Empezamos nuestra oración invocando al Espíritu Santo: “Ven Espíritu
Divino e infunde en nuestros corazones el fuego de tu amor”.
Las lecturas que nos regala la liturgia de la palabra en la Eucaristía
de hoy nos hablan de la Misericordia de Dios y de cómo Él rescata lo que estaba
hundido en la miseria y el pecado. El Evangelio nos cuenta la historia de
Zaqueo, un pecador como tú y como yo. En realidad, le quemaba la curiosidad de
ver al que pasaba, por eso sube al sicomoro; y sin esperarlo, Jesús actúa en
él, porque se puso a tiro. Me llama poderosamente la atención la manera como
Jesús le apremia: “es necesario que hoy me quede en tu casa”. Le interpela de
tal manera - “es necesario”-, que cómo le podría rechazar.

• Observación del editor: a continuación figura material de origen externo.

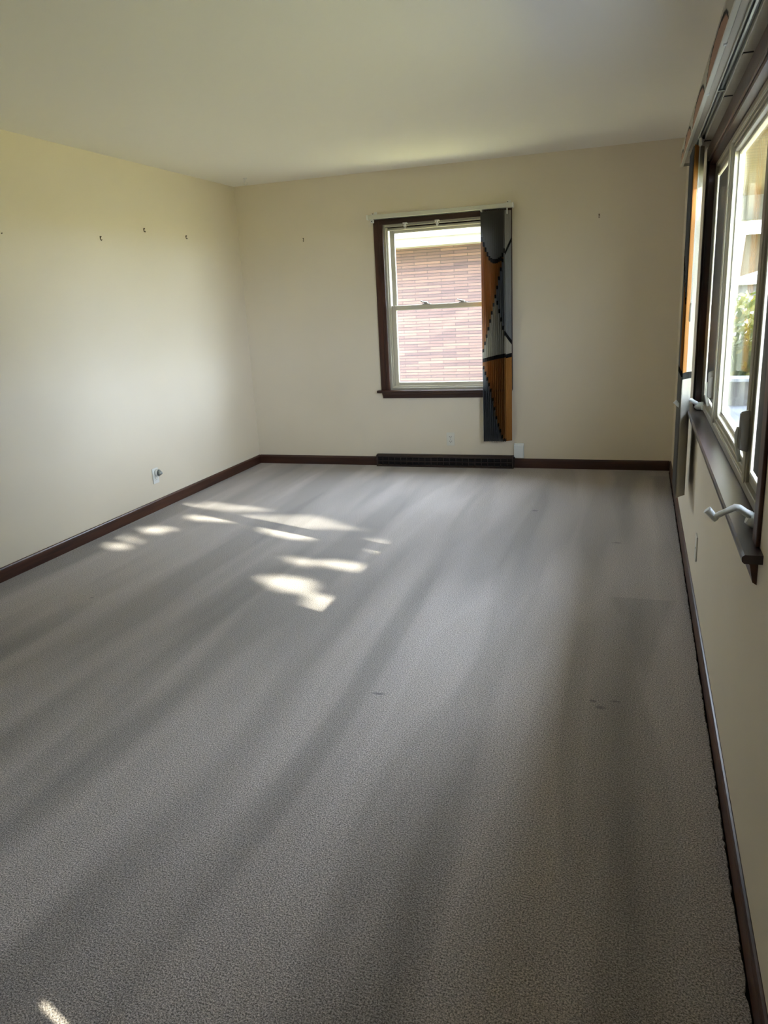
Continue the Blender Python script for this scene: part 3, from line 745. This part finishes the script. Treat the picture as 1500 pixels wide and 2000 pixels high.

Y yo, como pecador, ¿me dejo interpelar por Jesús que me está llamando
incesantemente para sanarme de mis pecados con su misericordia? Y lo primero de
todo: ¿me pongo a tiro? Ah, a lo mejor es que no me pongo a tiro. Quizás soy un
necio y un tibio, y mi pereza y autosuficiencia me alejan del Reino de Dios.
¿Nos vamos a perder lo mejor, al mismo Dios? Él quiere cenar con nosotros, ¿nos
vamos a negar el gusto de las bodas eternas? Nos lo dice la lectura del Libro
del Apocalipsis: “mira, estoy a la puerta y llamo. Si alguien escucha mi voz y
abre la puerta, entraré en su casa y cenaré con él y él conmigo”.
Nos encomendamos a la Virgen María, que nos repite lo que les dijo a los sirvientes de la boda de Caná: “haced lo que Él os diga”. Y tú, ¿le abres la puerta? Está llamando.